Provision for the Poor

And Ruth the Moabite said to Naomi, “Let me go to the field and glean among the ears of grain after him in whose sight I shall find favor.” And she said to her, “Go, my daughter.” So she set out and went and gleaned in the field after the reapers, and she happened to come to the part of the field belonging to Boaz, who was of the clan of Elimelech. Ruth 2:2-3 

Scripture has much to say regarding the poor. There are both righteous and unrighteous poor people. The righteous poor include those who are widows (like Ruth and Naomi), orphans, sick, elderly, immigrants, and hard-working people who struggle to make ends meet, even such as our Lord Jesus. The unrighteous poor include those who are poor because of sin such as laziness, drunkenness, and foolish spending, as illustrated throughout Proverbs. 

God has an affectionate concern for the righteous poor and gives repeated and clear instructions throughout Scripture for how His people are to lovingly and mercifully meet their physical needs.
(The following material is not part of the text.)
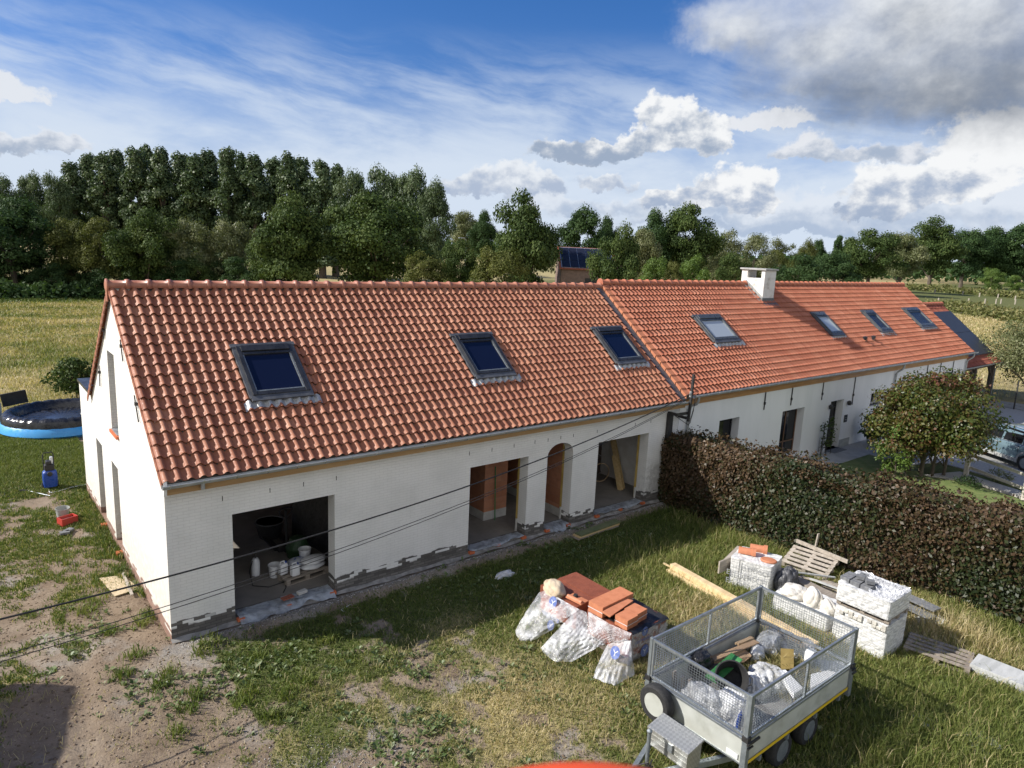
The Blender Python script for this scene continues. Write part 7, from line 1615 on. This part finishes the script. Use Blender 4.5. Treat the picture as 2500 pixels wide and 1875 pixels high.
# twigs and straws strewn about
n = 500; xx = rg.uniform(-3.2, 12, n); yy = rg.uniform(-9, 3, n); k = ~in_obst(xx, yy) & ((xx < 0) | (yy < -.6)); xx, yy = xx[k], yy[k]; mb = MB()
for a, b in zip(xx, yy):
    q = rg.random()*6.28; L_ = .05+.30*rg.random()**2; z = float(gh(a, b))+.012; c = Vector((math.cos(q), math.sin(q), 0)); p0 = Vector((a, b, z)); mb.tube([p0, p0+c*L_*.5+Vector((-c.y, c.x, 0))*L_*.08+Vector((0, 0, .02)), p0+c*L_], .0035, 4, cap=False)
tag(mb.build('twigs', PM('dry_twig', (.13, .095, .065), (.34, .27, .17), 3, .9), None), 'dry twigs and stalks strewn over the yard', 'twigs', None, 'stuff')
# rubble and clods
def stones(n, px, py, smin, smax, m, name, label, seed):
    rg = np.random.default_rng(seed); base = np.array([(-1, -1, -.6), (1, -1, -.6), (1, 1, -.6), (-1, 1, -.6), (-.7, -.7, .6), (.7, -.7, .7), (.6, .7, .5), (-.7, .6, .6)])*.5
    s = smin+(smax-smin)*rg.random(n)**3; q = rg.random(n)*6.283; V = base[None]*(.7+.6*rg.random((n, 8, 3)))*s[:, None, None]*np.array([1.2, .9, .7]); c, si = np.cos(q)[:, None], np.sin(q)[:, None]
    V = np.stack([V[..., 0]*c-V[..., 1]*si, V[..., 0]*si+V[..., 1]*c, V[..., 2]], -1)+np.stack([px, py, gh(px, py)+s*.18], 1)[:, None]
    F = np.array([(3, 2, 1, 0), (4, 5, 6, 7), (0, 1, 5, 4), (1, 2, 6, 5), (2, 3, 7, 6), (3, 0, 4, 7)]); F = (F[None]+np.arange(n)[:, None, None]*8).reshape(-1, 4)
    tag(npmesh(name, V.reshape(-1, 3), F, m, None, np.repeat(rg.random(n), 6)), label, 'rubble', None, 'stuff')
M_rub = LM('mortar_rubble', [(.17, .155, .14), (.32, .305, .28), (.52, .50, .47)], 0, .9, .2); M_clod = LM('soil_clods', [(.12, .088, .06), (.21, .155, .11), (.33, .27, .21)], 0, .95, .2)
rg = np.random.default_rng(7); n = 9000; xx = rg.uniform(.1, 15.2, n); yy = -.16-abs(rg.normal(0, .14, n)); stones(n, xx, yy, .005, .035, M_rub, 'mortar_rubble', 'pale mortar rubble strewn along the foot of the wall', 3)
n = 34000; xx = rg.uniform(-3.6, 6, n); yy = rg.uniform(-10, 8, n); k = (masks(xx, yy)[0] < .5) & ~in_obst(xx, yy) & (house_d(xx, yy) > .05) & ((xx < .2) | (yy < -1.2)); stones(int(k.sum()), xx[k], yy[k], .005, .042, M_clod, 'soil_clods', 'clods and pebbles on the bare soil', 4)
n = 5000; xx = -.35+rg.normal(0, .9, n)+.6; yy = -5.2+rg.normal(0, .5, n); stones(n, xx, yy, .006, .028, M_rub, 'fine_gravel', 'spill of grey gravel on the soil at the bottom left', 5)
For example, God’s people in the Old Testament were to allow the poor an opportunity to obtain food through the honest labor of gleaning (Leviticus 19:9–10, 23:22; Deuteronomy 24:19–22). The equivalent today might be someone recycling cans to pay for groceries or volunteering at the food bank in exchange for food. The big idea behind gleaning was that the earth belonged to the Lord and that God’s people were required to share some of His provision with the poor as an act of His merciful provision for them. 

In short, the margins were left for the marginalized. In giving the poor an opportunity to work for their food, God also granted them a measure of dignity. This principle is to be continued today by God’s people as they share their blessings from Him with others in need, especially orphans and widows—which would include our society’s growing number of single mothers and their children.

In Ruth’s request to glean, we see that she was a woman of noble character, like the woman of Proverbs 31. She wasn’t prone to complaining but rather worked hard during a difficult season of life. Furthermore, she trusted the providential hand of God to permit her to “find favor” in someone’s eyes. Naomi, perhaps with some reservation for the woman she had come to love as her own daughter, agreed that they were in a dire and desperate place. So, Ruth ventured out in faith to find a field in which to glean food for them.

  • How can you leave a margin to provide for the poor?
  • Is there a situation in your life in which you need to venture out in faith to claim God's provision?